P.S. I just talked to one of my Canadian customers and they informed me that the price you see on the USPS webpage to send a package to Canada does not cover door-to-door. It only covers USA to the border. When the package is delivered to his house, they demand more money for the Canadian Post for their delivery part.

Your Canadian customer is only speaking for a specific situation - I’ve bought many things from the US for $10-$20 shipping, and the parcels have all been delivered directly to my house with no extra charges involved. My preferred shipping from the US is USPS - if the company uses anything else, the shipping is likely to be so expensive that I simply won’t buy from them ($60 shipping on a $25 item? Not gonna happen.)

What Canada Post is charging him for is a brokerage fee as well as GST (Goods and Services Tax) and maybe PST (Provincial Sales Tax); Canada Post acts as a customs broker under those circumstances. UPS does the same, except they charge **A LOT **more for brokerage fees (unless things have changed in the past few years, and I don’t think they have) than Canada Post. Not sure how it works for companies to avoid those fees when they ship stuff to you; I think there are ways for companies to pre-pay those.
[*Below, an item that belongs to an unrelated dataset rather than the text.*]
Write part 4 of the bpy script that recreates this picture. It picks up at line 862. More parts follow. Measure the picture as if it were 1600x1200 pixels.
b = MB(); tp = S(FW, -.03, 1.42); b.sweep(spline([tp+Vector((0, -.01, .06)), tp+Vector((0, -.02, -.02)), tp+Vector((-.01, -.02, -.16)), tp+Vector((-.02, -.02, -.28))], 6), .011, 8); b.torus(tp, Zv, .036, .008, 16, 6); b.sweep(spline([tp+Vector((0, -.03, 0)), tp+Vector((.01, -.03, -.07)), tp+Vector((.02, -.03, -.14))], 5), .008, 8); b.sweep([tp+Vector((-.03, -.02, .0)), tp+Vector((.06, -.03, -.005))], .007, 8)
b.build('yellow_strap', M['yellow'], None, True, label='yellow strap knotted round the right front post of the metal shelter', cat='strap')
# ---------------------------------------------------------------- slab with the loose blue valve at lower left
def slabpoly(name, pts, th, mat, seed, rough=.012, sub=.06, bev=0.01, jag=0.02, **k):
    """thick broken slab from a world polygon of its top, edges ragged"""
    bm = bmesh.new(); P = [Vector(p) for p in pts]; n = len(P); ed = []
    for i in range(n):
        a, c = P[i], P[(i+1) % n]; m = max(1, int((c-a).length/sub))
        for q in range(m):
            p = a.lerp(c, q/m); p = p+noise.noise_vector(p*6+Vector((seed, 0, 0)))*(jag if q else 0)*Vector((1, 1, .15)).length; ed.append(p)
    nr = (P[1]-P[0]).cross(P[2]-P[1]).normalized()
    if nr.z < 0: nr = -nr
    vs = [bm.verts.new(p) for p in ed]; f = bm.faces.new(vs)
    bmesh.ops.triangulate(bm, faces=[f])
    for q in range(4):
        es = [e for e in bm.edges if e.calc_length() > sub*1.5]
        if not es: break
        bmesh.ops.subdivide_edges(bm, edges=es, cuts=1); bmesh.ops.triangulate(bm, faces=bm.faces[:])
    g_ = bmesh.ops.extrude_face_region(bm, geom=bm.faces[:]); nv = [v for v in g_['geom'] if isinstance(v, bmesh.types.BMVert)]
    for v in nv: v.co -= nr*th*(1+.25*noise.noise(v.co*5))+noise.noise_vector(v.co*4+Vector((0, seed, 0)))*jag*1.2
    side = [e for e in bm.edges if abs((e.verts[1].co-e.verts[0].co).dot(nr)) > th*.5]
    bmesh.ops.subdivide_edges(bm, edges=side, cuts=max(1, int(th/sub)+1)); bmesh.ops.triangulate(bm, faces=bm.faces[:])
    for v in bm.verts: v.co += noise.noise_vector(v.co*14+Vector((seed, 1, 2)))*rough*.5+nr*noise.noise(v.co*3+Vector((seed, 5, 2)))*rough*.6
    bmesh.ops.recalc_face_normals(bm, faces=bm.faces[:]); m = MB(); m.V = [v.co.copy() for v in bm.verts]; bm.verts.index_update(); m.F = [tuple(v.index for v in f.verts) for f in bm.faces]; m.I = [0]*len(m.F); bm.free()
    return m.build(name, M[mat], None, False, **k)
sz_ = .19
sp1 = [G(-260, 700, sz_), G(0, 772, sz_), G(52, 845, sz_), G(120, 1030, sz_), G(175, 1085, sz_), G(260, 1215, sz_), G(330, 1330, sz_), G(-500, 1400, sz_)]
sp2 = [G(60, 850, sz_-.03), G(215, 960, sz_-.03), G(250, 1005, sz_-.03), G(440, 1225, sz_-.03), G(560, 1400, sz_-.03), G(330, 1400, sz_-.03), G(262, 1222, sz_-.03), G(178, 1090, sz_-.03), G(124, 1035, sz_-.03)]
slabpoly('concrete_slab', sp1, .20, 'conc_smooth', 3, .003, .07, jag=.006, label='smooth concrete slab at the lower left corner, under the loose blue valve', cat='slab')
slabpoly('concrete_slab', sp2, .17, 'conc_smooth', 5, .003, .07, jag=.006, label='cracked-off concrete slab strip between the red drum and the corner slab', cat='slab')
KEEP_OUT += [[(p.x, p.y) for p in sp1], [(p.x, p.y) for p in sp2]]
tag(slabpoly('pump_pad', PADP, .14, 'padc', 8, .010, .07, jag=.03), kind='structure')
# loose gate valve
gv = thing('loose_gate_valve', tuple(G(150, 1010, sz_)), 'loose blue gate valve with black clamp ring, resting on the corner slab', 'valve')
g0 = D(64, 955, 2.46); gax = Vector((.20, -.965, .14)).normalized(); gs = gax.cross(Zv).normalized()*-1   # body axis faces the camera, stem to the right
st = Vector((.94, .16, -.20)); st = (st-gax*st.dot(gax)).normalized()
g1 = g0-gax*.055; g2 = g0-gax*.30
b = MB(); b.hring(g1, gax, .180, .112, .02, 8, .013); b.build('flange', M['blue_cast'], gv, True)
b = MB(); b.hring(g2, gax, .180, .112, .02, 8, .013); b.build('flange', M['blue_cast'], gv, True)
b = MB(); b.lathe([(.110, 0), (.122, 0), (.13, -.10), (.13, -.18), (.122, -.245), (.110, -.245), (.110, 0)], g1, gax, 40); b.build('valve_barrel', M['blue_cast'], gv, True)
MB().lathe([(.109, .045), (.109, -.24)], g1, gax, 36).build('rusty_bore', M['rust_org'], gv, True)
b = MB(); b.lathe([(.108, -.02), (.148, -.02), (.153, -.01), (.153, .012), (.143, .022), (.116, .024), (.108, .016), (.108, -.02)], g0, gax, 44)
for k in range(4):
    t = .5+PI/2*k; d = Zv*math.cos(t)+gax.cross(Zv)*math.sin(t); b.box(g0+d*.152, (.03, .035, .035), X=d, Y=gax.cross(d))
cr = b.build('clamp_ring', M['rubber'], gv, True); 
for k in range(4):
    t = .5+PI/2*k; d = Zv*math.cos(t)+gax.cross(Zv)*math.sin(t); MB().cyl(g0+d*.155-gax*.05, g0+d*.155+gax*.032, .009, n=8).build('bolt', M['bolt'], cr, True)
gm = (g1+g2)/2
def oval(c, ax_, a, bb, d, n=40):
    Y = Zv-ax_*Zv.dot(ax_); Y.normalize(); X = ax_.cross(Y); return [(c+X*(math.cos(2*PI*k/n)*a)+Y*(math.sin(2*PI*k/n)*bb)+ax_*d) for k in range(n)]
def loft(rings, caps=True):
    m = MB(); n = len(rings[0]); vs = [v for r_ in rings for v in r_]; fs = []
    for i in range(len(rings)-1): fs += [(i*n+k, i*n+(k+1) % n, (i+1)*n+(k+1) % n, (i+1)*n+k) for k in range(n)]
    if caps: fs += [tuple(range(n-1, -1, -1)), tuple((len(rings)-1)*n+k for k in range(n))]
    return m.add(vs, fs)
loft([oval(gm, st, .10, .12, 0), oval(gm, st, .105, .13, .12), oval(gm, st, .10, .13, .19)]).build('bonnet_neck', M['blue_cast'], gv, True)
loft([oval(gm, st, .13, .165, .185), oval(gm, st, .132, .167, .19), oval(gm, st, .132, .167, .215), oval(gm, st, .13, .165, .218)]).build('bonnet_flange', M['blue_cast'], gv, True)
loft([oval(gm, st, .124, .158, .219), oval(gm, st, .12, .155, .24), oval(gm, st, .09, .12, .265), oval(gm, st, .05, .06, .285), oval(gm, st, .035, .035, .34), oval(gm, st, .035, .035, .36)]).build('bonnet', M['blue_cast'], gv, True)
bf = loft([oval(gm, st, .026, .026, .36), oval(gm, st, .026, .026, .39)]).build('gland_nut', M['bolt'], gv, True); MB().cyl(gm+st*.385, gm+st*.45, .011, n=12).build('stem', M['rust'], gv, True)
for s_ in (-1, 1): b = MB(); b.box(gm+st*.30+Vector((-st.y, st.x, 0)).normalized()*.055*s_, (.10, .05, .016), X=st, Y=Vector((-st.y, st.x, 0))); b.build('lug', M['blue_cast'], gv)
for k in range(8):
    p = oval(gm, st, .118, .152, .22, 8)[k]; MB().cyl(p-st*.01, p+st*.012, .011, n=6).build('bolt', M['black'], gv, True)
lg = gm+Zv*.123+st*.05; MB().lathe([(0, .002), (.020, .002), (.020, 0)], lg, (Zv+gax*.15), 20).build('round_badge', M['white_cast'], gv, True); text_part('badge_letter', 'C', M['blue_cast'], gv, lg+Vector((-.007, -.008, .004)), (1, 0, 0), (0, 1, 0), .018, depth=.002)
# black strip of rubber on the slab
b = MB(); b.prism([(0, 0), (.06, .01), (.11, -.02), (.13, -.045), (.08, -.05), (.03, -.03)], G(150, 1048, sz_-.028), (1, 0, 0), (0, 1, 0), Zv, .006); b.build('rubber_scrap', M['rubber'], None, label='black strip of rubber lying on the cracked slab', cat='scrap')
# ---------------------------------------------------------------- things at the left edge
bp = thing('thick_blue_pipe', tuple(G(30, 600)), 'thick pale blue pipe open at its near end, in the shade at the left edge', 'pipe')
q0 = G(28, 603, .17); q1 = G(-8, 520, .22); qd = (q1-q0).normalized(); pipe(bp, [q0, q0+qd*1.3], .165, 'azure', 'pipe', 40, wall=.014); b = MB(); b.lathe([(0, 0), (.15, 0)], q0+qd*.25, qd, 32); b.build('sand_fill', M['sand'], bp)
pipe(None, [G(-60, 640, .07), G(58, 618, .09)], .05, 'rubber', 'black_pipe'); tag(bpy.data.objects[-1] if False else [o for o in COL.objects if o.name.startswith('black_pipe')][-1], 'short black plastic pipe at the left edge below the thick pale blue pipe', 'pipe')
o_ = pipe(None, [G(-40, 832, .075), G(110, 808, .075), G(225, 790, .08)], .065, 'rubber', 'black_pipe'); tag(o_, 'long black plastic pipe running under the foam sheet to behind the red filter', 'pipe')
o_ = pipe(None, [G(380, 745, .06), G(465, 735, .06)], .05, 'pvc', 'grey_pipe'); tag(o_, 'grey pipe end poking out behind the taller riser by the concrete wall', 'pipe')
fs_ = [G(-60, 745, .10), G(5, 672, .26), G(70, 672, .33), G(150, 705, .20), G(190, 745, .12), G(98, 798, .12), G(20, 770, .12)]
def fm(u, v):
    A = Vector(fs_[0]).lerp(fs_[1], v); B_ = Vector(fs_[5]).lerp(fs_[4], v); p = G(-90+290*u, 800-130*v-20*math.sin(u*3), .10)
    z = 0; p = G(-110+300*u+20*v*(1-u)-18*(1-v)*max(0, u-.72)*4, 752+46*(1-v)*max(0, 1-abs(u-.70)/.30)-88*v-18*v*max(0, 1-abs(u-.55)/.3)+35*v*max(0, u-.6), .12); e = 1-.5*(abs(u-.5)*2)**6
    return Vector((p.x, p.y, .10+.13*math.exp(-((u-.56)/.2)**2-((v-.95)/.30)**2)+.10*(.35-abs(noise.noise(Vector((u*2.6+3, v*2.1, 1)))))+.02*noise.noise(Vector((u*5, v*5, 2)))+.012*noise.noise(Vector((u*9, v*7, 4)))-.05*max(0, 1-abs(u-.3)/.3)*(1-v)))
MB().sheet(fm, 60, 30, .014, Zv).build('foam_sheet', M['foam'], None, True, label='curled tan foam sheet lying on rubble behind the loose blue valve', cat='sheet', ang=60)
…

I routinely ship an odd-sized box (3 feet long, 2"x2") to international destinations via USPS. I use Priority Air Mail, but the situation is the same for you and me: I do the customs/shipping info online, and then print out a stack of paperwork that ends up getting stuffed into the plastic pouch. The pouch gets wrapped around the box; I imagine it makes it a bit more tedious for the various postal employees along the way to access this paperwork, but I have shipped several dozen packages like this, and they’ve all reached their destination without incident.

With the customs form preprinted, and the postage prepaid, the wait at the post office is short: I hand off my package and my forms, they clerk scans the form and hands me a receipt, and he takes care of the rest (stuffing the pouch, securing it to the package, etc.).
FWIW, I’ve never had a customer from Canada or anywhere else tell me that they were charged postage due when the package arrived at their house.

FWIW, I use endicia.com and with them you can print first class international postage, and rather than the multipage customs form needed for priority, first class prints a single sheet label about 4" x 6" that you can print on label paper or use regular paper and just tape on the box (I don’t tape over the bar codes as I’ve heard it makes them hard to scan).

I assume stamps.com works the same.

Use usps.com to fill out the forms for small flat rate boxes. It prints the customs form for you as part of the shipping label. I use it frequently, two or three times a week, and I have never had a problem.

You have no problem that the custom forms and envelope are bigger than the box itself and have to be wrapped around the package?

I would think that they might occasionally get torn off in process, or the paperwork damaged and rejected.